Sementara itu, emiten berbasis EBT akan menjadi bagian dari ekonomi baru atau new economy pada 2022. Oleh karena itu, salah satu tren bursa pada 2022 adalah investasi pada sektor teknologi dan emiten berbasis EBT.
"Semau sektor akan kami akomodasi (tahun depan, tapi) salah satu tren (yang akan terjadi adalah emiten) berbasis teknologi dan (emiten) yang memperhatikan ESG (environment, social, and governance)," kata Nyoman.
Pada studi yang dilakukan Mandiri Group, jumlah perusahaan teknologi yang menjadi perusahaan terbuka melonjak selama 4 tahun terakhir. Jumlah emiten teknologi yang melantai pada 2002-2016 hanya tiga buah.
Pada 2017-2021, jumlah perusahaan teknologi yang melantai di bursa bertambah 11 emiten. Alhasil, jumlah emiten teknologi di dalam negeri kini menjadi 14 unit.
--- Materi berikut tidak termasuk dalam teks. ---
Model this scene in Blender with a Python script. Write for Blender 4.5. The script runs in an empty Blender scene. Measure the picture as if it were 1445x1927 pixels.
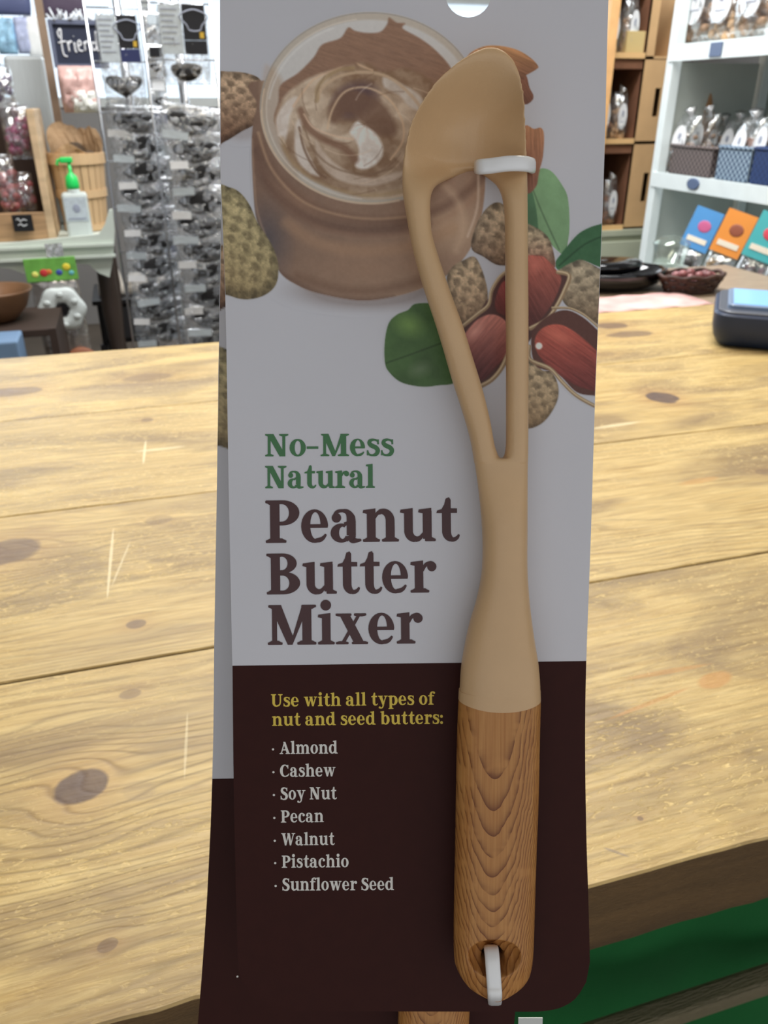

Perusahaan teknologi yang mejadi perusahaan terbuka secara umum terbagi ke dalam lima kelompok, yakni e-commerce, teknologi finansial solusi usaha kecil dan menengah, keamanan data dan teknologi informasi, dan perdagangan digital. Total kapitalisasi perusahaan teknologi di bursa domestik mencapai Rp 98 triliun.
Adapun, perusahaan teknologi yang melakukan IPO adalah PT Limas Indonesia Makmur pada 2002 dengan kapitalisasi pasar senilai Rp 242 miliar. Sementara itu, yang paling baru adalah PT Bukalapak.co pada 2021 dengan kapitalisasi pasar mencapai Rp 87 triliun.